Dante’s death in Ravenna took place – as Boccaccio writes – “On the day that the Church celebrates the exaltation of the Holy Cross”[2]. It brings to mind that cross that the Poet certainly saw in the small midnight blue dome, scattered with nine hundred stars, of the Mausoleum of Galla Placidia; or in that sparkling and "flaming" Christ – to use the image of Paradise – (cf. XIV, 104), of the apse of Sant'Apollinare in Classe.

In 1965, on the occasion of the seventh centenary of Dante’s birth, Saint Paul VI gave the city of Ravenna the gift of a gold cross for his tomb, which had remained until then – as he said, “without such as sign of religion and hope” (Address of the Sacred College and to the Roman Prelature, 23 January 1966). That same cross, on the occasion of this centenary, will shine again in the place where the earthly remains of the Poet are conserved. May this be an invitation to hope, that hope of which Dante is prophet (see Message on the 750th anniversary of the birth of Dante Alighieri, 4 May 2015).

It is therefore to be hoped that the celebrations for the seventh centenary of the death of the supreme Poet may inspire us to revisit his Comedy so that, made aware of our condition as exiles, we may allow ourselves to be we will allow ourselves to be provoked to undertake that path of conversion “from disorder to wisdom, from sin to holiness, from misery to happiness, from the terrifying contemplation of hell to the beatifying contemplation of paradise” (Saint Paul VI, Apostolic Letter Motu proprio Altissimi cantus, 7 December 1965). Dante, in fact, invites us to rediscover once more the lost or unclear meaning of our human journey. It may seem, at times, as if these seven centuries have opened up an unbridgeable distance between us, men and women of the postmodern and secularised age, and him, the extraordinary exponent of a golden age of European civilisation. And yet something tells us that it is not the case. Teenagers, for instance - even those of today - if they have the opportunity to encounter Dante’s poetry in a way that is accessible to them, find on the one hand, inevitably, a great distance from the author and his world, and yet, not the other, they perceive a surprising resonance. This happens especially where allegory leaves space for the symbol, where the human being appears most evident and exposed, where civil passion vibrates most intensely, where the fascination of that which is true, beautiful and good, ultimately the fascination of God, makes its powerful attraction felt. 

So, making the most of this resonance that crosses the centuries, we too – as Saint Paul VI invited us to do – will be able to be enriched by the experience of Dante to traverse the many dark woods of our land and happily make our pilgrimage through history, to reach the goal dreamed of and desired by every man: “the Love that moves the sun and the other stars” (Paradiso, XXXIII, 145) (see Message on the 750th anniversary of the birth of Dante Alighieri, 4 May 2015).
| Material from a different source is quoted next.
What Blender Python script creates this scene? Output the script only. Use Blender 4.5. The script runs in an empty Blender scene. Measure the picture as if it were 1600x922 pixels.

Thank you again for this visit, and I wish you all the best for the centenary celebrations. With God’s help, next year I propose to offer a more extensive reflection in this regard. I cordially bless each one of you, your co-workers and the entire community of Ravenna. And please do not forget to pray for me. 

_____________________

[1] See C. Ricci, L'ultimo rifugio di Dante Alighieri, Hoepli, Milan 1891.

[2] Trattatello in laude di Dante, Garzanti 1995, p. XIV.